Et-Ticani, bütün bu açıklamalarının ardından İslami siyasal düşünce ile çağdaş laik ideoloji arasındaki metodolojik çakışmayı ele alır. Laiklik yazara göre, içinde doğduğu dinsel çevrenin büyük etkisi içerisindedir. Bu sürecin, Yahudilerde kurtarıcı inancı ile gelişen, sürekli bir beklenti içinde olup yönetimlere boyun eğici siyasal faaliyetten geri kalmaları ile başladığı belirtilir. Bu zihniyet ilk kuşak Hristiyanlığın bazı Putperest Grek düşünce ekolleriyle örtüşür. Böylelikle laiklik düşüncesinin Orta Çağ’da yansıması sapkın kilise Hristiyanlığı ile olmuştur. Laik hareketinin zirvesi ise dinde reform hareketi olan Protestanlığın ortaya çıkmasıyla yaşanmıştır.

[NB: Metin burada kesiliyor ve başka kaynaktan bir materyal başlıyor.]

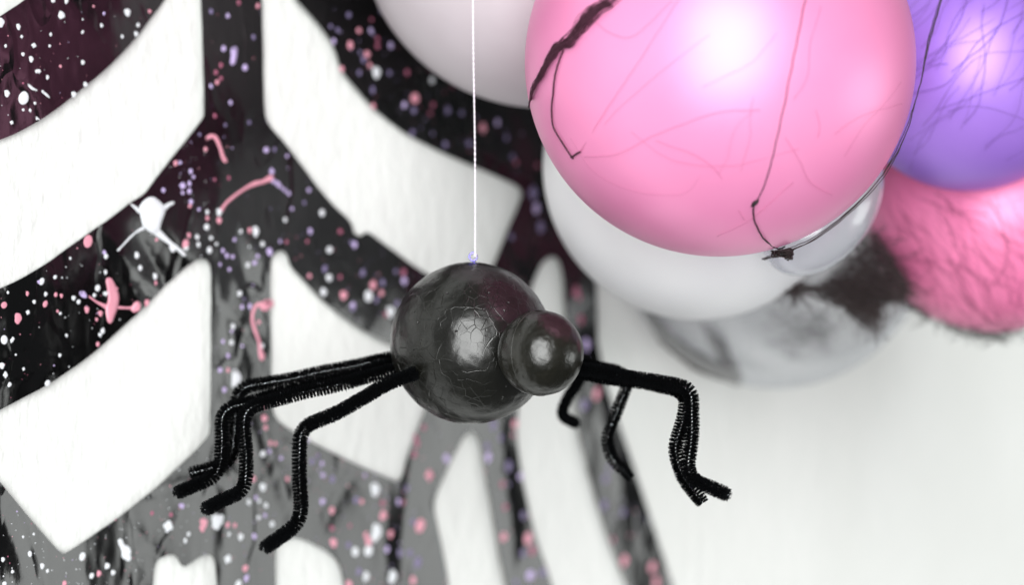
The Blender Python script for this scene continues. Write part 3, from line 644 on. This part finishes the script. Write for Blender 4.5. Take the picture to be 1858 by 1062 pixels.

Abdülkadir et-Ticani, Kur’an’ın Mekke döneminde inen ayetlerinde siyasal düşünceye dair hiçbir anlatının olmadığı, olsa bile bunların Medine devletinde gerçekleştirilmesi beklenen genel prensipler olduğu şeklindeki hâkim hatalı görüşü, bu dönem ayetlerinde ciddi manada siyasal düşüncenin temelleri olduğunu söyleyerek geçersiz kılmaktadır. En başından beri Rasul’ün (s) getirdiği mesajın siyasi içeriğinin de var olduğunu ve Rasul’ün (s) en başından itibaren siyasi hedeflerinin de bulunduğunu ortaya koymaktadır.